Danish brewer expects the forthcoming soft drinks firm acquisition and recent Marston’s split to increase financial expenses.
Carlsberg has increased its earnings forecast for 2024 from 1%-4% organic operating profit growth to 4%-6%.
The Danish brewer adjusted its expectations upwards “due to continued solid business performance” in the year to date and “continued cost control” that compensated for the bad weather during the second quarter in several markets, as well as weak consumer sentiment in some Asian markets.
In the first half of the year, the drinks firm posted reported operating profit growth of 1% to DKK6,336m (£725m). Reported revenue increased by 2.6% to DKK38,766m (£4.437m).
However, Carlsberg also cautioned that financial expenses, excluding foreign exchange losses or gains, are expected to rise to around DKK1.2b/£140m (previously DKK1.1b).
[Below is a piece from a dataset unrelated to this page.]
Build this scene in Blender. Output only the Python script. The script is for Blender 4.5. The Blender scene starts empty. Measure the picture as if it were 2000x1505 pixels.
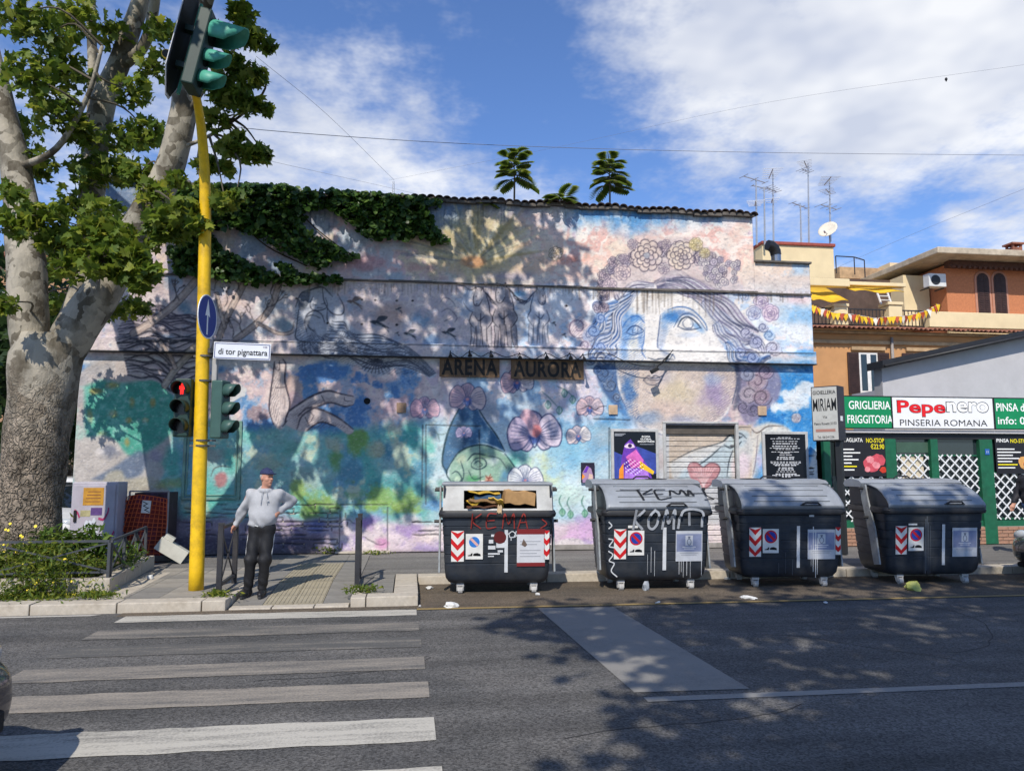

The increase is due to the brewer’s split with Marston’s in July, where it purchased the remaining 40% stake of Carlsberg Marston’s, plus financing costs related to establishing bridge financing facilities for its recommended offer for soft drinks giant Britvic.
Chief executive Jacob Aarup-Andersen said: “It’s been an exciting year for Carlsberg with the launch of our refreshed strategy – Accelerate SAIL – and higher growth ambitions, the recommended offer for Britvic, and the signing of an agreement that will give us full control of our businesses in India and Nepal. These major events will support the long-term health of our business, our brands and delivery of our long-term growth ambitions.
“We continued to step up sales and marketing investments behind our key growth categories and saw above-average growth of premium, Beyond Beer and alcohol-free brews.”